India

The year 1765 marked a turning point for The East India Company (EIC). Following the Battle of Buxar, the Treaty of Allahabad secured to the company the Diwani rights, the right to collect taxes on the Mughal emperor's behalf directly from the people in the eastern province of Bengal-Bihar-Orissa. The British began consolidating their hold on India in the wake of the company's military and diplomatic victories, building on more than a century and a half's worth of experience operating on the subcontinent.

West Indies

Scots and Scotland invested heavily in the West Indies and the enslaved labors who worked plantations on Jamaica, Barbados, and other Caribbean islands.

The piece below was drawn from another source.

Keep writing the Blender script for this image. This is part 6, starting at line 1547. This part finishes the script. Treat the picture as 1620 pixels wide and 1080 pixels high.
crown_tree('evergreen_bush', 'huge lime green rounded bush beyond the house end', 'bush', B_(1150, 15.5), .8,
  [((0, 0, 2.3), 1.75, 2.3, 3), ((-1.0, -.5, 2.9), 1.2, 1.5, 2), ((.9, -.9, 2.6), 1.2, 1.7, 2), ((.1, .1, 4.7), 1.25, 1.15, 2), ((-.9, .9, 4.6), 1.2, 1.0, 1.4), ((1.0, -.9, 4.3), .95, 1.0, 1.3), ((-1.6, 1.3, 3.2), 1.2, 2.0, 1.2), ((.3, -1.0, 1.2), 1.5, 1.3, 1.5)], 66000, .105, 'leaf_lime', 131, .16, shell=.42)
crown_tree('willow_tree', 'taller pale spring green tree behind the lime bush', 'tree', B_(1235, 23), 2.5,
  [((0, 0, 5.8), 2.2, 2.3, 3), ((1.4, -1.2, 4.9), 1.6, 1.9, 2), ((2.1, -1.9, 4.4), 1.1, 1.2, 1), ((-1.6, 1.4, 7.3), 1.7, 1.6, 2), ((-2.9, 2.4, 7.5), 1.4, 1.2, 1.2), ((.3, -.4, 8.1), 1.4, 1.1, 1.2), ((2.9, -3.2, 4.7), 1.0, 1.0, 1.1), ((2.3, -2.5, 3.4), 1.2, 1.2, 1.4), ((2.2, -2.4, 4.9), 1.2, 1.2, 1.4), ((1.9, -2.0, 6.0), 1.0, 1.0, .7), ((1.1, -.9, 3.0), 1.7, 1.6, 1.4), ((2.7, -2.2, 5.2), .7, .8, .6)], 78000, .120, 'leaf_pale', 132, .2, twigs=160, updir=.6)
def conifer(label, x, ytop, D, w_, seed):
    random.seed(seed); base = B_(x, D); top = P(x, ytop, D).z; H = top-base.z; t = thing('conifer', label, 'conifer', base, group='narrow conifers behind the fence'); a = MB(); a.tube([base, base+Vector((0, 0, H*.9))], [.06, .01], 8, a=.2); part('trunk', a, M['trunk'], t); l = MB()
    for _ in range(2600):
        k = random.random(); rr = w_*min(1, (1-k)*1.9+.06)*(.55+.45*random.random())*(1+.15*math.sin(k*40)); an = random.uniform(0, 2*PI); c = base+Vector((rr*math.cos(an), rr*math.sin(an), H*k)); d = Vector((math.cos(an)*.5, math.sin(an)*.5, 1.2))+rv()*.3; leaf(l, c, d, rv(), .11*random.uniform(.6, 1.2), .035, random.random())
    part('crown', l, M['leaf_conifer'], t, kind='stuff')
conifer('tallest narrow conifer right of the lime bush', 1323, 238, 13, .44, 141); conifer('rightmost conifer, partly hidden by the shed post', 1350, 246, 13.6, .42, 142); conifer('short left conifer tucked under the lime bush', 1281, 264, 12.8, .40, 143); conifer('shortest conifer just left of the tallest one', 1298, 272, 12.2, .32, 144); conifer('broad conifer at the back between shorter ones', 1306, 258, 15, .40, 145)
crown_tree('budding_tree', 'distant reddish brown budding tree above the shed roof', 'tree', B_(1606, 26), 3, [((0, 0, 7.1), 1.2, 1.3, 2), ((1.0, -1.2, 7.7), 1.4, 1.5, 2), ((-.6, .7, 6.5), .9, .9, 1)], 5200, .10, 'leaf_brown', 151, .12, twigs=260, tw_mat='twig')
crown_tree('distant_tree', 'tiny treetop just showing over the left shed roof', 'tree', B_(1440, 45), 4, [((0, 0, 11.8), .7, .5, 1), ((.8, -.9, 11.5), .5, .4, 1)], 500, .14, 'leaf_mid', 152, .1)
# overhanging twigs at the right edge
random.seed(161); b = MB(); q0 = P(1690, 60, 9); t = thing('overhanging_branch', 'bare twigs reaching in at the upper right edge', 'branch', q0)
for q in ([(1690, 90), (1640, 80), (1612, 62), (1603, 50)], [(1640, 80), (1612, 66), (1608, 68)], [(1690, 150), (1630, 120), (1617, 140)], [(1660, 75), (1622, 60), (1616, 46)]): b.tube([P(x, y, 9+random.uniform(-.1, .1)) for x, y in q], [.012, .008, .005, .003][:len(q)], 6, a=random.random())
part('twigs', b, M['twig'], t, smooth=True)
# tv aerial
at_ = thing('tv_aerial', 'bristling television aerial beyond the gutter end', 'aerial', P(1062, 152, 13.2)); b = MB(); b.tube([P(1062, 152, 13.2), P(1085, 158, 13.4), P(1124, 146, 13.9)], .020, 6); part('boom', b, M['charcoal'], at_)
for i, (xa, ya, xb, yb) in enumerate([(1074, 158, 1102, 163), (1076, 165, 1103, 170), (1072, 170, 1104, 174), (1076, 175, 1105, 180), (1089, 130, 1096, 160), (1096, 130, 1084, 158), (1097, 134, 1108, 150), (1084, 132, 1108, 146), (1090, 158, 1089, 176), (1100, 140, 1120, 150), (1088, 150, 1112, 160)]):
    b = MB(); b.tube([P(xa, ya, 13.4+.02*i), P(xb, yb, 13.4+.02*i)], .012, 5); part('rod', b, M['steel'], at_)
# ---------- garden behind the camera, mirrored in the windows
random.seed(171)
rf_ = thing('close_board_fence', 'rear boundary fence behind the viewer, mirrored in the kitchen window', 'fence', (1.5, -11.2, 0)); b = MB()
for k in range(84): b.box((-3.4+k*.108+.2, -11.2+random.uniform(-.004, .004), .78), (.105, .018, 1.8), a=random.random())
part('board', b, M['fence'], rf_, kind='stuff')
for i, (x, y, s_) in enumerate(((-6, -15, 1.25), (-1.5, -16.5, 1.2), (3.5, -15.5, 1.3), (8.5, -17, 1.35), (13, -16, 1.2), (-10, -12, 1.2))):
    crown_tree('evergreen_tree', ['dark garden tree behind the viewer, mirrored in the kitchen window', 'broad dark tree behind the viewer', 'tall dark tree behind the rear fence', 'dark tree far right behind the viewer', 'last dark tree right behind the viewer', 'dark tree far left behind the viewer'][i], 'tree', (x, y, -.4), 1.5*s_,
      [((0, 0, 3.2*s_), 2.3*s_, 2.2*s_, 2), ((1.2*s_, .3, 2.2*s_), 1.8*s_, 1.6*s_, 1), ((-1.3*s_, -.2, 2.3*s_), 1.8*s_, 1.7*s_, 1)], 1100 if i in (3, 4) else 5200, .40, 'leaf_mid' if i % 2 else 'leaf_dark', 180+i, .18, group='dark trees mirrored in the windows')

Lowland merchants and Highland landowners alike derived wealth and power from the West India trade, tying distant places like Glasgow, the northwestern Highlands, the Gold Coast of Africa, and Kingston together. As in the Chesapeake, temporary Scots migrants to the Caribbean found work as plantation overseers, in company stores, or managed their own estates.

Slavery and Freedom

The forced enslavement of millions of African men, women, and children powered the transatlantic economy in the eighteenth and nineteenth centuries. From New York to Barbados, enslaved people worked on docks, cultivated Virginia tobacco, or labored on hellish Caribbean sugar plantations. Individual Scots, such as the tobacco merchant William Cunninghame, and institutions, like the University of Glasgow, directly benefited from slavery and the slave trade.